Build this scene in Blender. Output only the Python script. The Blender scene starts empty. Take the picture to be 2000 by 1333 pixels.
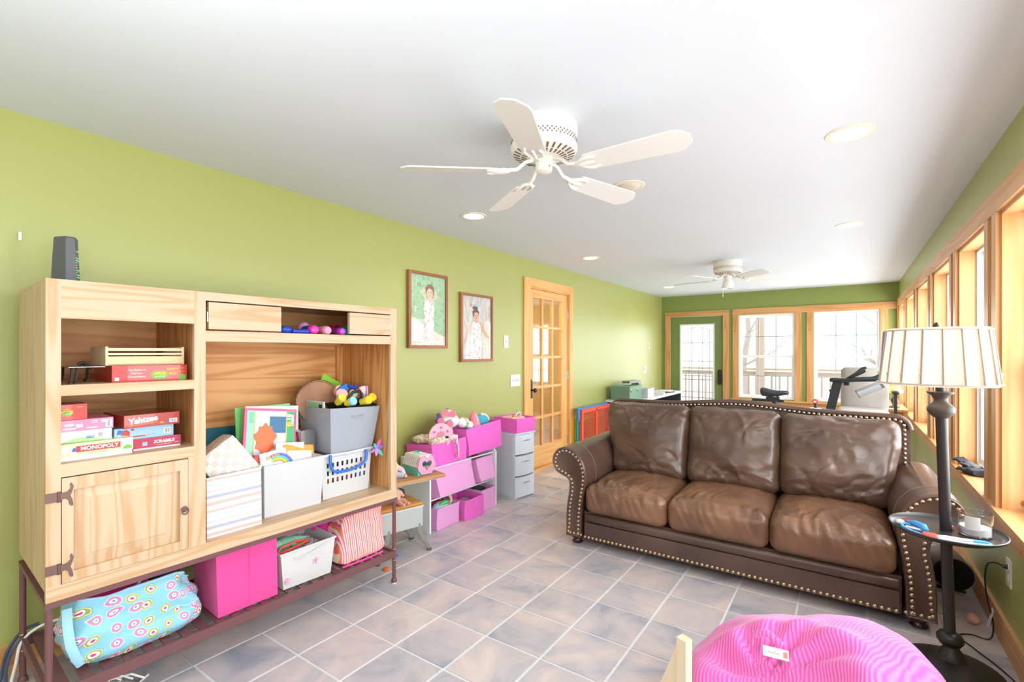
import bpy, bmesh, math, random
from mathutils import Matrix, Vector, noise as NZ
random.seed(7)
SC = bpy.context.scene
COL = SC.collection
PI = math.pi
V = Vector

# ------------------------------------------------------------------ camera, world, light, exposure
YAW = math.atan2(659, 925)
cd = bpy.data.cameras.new('camera'); cam = bpy.data.objects.new('camera', cd); COL.objects.link(cam)
cam.location = (0, 0, 1.35); cam.rotation_euler = (PI/2, 0, YAW)
cd.sensor_width = 36.0; cd.lens = 36.0*925/2000; cd.shift_y = (687-666.5)/2000; cd.clip_start = .02; cd.clip_end = 300
SC.camera = cam
SC.view_settings.view_transform = 'Standard'; SC.view_settings.look = 'None'
SC.view_settings.gamma = 1; SC.view_settings.use_curve_mapping = False
SC.view_settings.exposure = 0.22
world = bpy.data.worlds.new('world'); SC.world = world; world.use_nodes = True
wb = world.node_tree.nodes['Background']; wb.inputs[0].default_value = (.93, .96, 1, 1); wb.inputs[1].default_value = 1.9

def light(name, kind, loc, energy, col=(1, 1, 1), size=.2, size_y=None, direction=None, spot=None, parent=None):
    d = bpy.data.lights.new(name, kind); d.energy = energy; d.color = col
    if kind == 'AREA':
        d.size = size
        if size_y: d.shape = 'RECTANGLE'; d.size_y = size_y
    else: d.shadow_soft_size = size
    if spot: d.spot_size = spot; d.spot_blend = .6
    o = bpy.data.objects.new(name, d); COL.objects.link(o); o.location = loc
    if direction: o.rotation_euler = V(direction).to_track_quat('-Z', 'Y').to_euler()
    if parent: o.parent = parent
    return o
# photographer's flash bounced off the ceiling behind the camera
light('bounce_flash', 'AREA', (-.6, -.5, 1.75), 42, (.93, .97, 1), 1.2, 1.2, (0, .12, 1))
# daylight at the window walls
for y in (-.6, .5, 1.6, 2.75, 3.8, 4.9, 6.05, 7.2, 8.35):
    light('window_daylight', 'AREA', (1.15, y, 1.40), 44, (.92, .97, 1), 1.0, 1.6, (-1, 0, -.12))
for x in (-2.25, -1.1, -.05):
    light('window_daylight', 'AREA', (x, 9.2, 1.3), 17, (.92, .97, 1), .7, 1.3, (0, -1, -.12))

# ------------------------------------------------------------------ helpers
CUR = Matrix()            # frame the current things are laid out in
def Tr(x, y, z): return Matrix.Translation((x, y, z))
def Rz(a): return Matrix.Rotation(a, 4, 'Z')
def Rx(a): return Matrix.Rotation(a, 4, 'X')
def Ry(a): return Matrix.Rotation(a, 4, 'Y')
def basis(x, y, z, o=(0, 0, 0)):
    m = Matrix.Identity(4)
    for i in range(3): m[i][0] = x[i]; m[i][1] = y[i]; m[i][2] = z[i]; m[i][3] = o[i]
    return m
def S(r, g, b):
    f = lambda c: (c/12.92 if c <= .04045 else ((c+.055)/1.055)**2.4)
    return (f(r/255), f(g/255), f(b/255), 1)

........

REQUIRED TASK
Leave the pictures out and copy the rest of the data exactly.

SOLUTION
Build this scene in Blender. Output only the Python script. The Blender scene starts empty. Take the picture to be 2000 by 1333 pixels.
import bpy, bmesh, math, random
from mathutils import Matrix, Vector, noise as NZ
random.seed(7)
SC = bpy.context.scene
COL = SC.collection
PI = math.pi
V = Vector

# ------------------------------------------------------------------ camera, world, light, exposure
YAW = math.atan2(659, 925)
cd = bpy.data.cameras.new('camera'); cam = bpy.data.objects.new('camera', cd); COL.objects.link(cam)
cam.location = (0, 0, 1.35); cam.rotation_euler = (PI/2, 0, YAW)
cd.sensor_width = 36.0; cd.lens = 36.0*925/2000; cd.shift_y = (687-666.5)/2000; cd.clip_start = .02; cd.clip_end = 300
SC.camera = cam
SC.view_settings.view_transform = 'Standard'; SC.view_settings.look = 'None'
SC.view_settings.gamma = 1; SC.view_settings.use_curve_mapping = False
SC.view_settings.exposure = 0.22
world = bpy.data.worlds.new('world'); SC.world = world; world.use_nodes = True
wb = world.node_tree.nodes['Background']; wb.inputs[0].default_value = (.93, .96, 1, 1); wb.inputs[1].default_value = 1.9

def light(name, kind, loc, energy, col=(1, 1, 1), size=.2, size_y=None, direction=None, spot=None, parent=None):
    d = bpy.data.lights.new(name, kind); d.energy = energy; d.color = col
    if kind == 'AREA':
        d.size = size
        if size_y: d.shape = 'RECTANGLE'; d.size_y = size_y
    else: d.shadow_soft_size = size
    if spot: d.spot_size = spot; d.spot_blend = .6
    o = bpy.data.objects.new(name, d); COL.objects.link(o); o.location = loc
    if direction: o.rotation_euler = V(direction).to_track_quat('-Z', 'Y').to_euler()
    if parent: o.parent = parent
    return o
# photographer's flash bounced off the ceiling behind the camera
light('bounce_flash', 'AREA', (-.6, -.5, 1.75), 42, (.93, .97, 1), 1.2, 1.2, (0, .12, 1))
# daylight at the window walls
for y in (-.6, .5, 1.6, 2.75, 3.8, 4.9, 6.05, 7.2, 8.35):
    light('window_daylight', 'AREA', (1.15, y, 1.40), 44, (.92, .97, 1), 1.0, 1.6, (-1, 0, -.12))
for x in (-2.25, -1.1, -.05):
    light('window_daylight', 'AREA', (x, 9.2, 1.3), 17, (.92, .97, 1), .7, 1.3, (0, -1, -.12))

# ------------------------------------------------------------------ helpers
CUR = Matrix()            # frame the current things are laid out in
def Tr(x, y, z): return Matrix.Translation((x, y, z))
def Rz(a): return Matrix.Rotation(a, 4, 'Z')
def Rx(a): return Matrix.Rotation(a, 4, 'X')
def Ry(a): return Matrix.Rotation(a, 4, 'Y')
def basis(x, y, z, o=(0, 0, 0)):
    m = Matrix.Identity(4)
    for i in range(3): m[i][0] = x[i]; m[i][1] = y[i]; m[i][2] = z[i]; m[i][3] = o[i]
    return m
def S(r, g, b):
    f = lambda c: (c/12.92 if c <= .04045 else ((c+.055)/1.055)**2.4)
    return (f(r/255), f(g/255), f(b/255), 1)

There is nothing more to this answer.